Israeli soldiers at a checkpoint are more disturbed by a large red balloon bearing Arafat's image than by Palestinian motorists. Suleiman casually throws a plum stone from the car and blows up an Israeli tank. The best gag, and the only time English is spoken, focuses on a foreign tourist asking an Israeli policeman the way to the Holy Sepulchre. Unable to help her the cop takes a blindfolded and handcuffed Palestinian from the back of his van to provide the information. The poorest sequence is the most elaborate - a female Ninja turning up to humiliate and kill six Israeli policemen at a firing range where the targets are pictures of Palestinian women.

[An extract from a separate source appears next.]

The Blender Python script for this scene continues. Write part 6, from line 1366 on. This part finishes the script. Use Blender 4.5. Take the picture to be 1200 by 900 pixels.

This film is a hit-and-miss affair and concludes with Suleiman's screen mother telling him: 'That's enough now.'

The Transporter, produced by a Frenchman (Luc Besson), scripted by an American (Robert Mark Kamen), directed by a veteran of Hong Kong action cinema (Cory Yuen) and starring an Englishman (Jason Statham, ex-Olympic diver and a leading player in Guy Ritchie's gangster movies), is a flavourless thriller about an ex-SAS soldier living well on the Côte d'Azur by delivering packages for assorted criminals in his souped-up BMW. Chases and choreographed fights set to rock music take up most of the running time and the movie is like To Catch a Thief remade by a hack follower of John Woo.

Asked what was the defining difference between Mel Brooks and Woody Allen, S. J. Perelman replied: 'Allen is funny and Brooks isn't.' The same might be said of Mike Myers and his Saturday Night Live and Wayne's World partner Dana Carvey. In the dire The Master of Disguise, Carvey is seen to maximum disadvantage as a dim-witted Italian-American waiter whose family have an inherited gift for turning themselves into anyone from Bo Derek to George Bush. His name is Pistachio Disguisey; the movie is produced by Adam Sandler; the megalomaniac villain (Brent Spiner) breaks wind whenever he laughs. Convinced?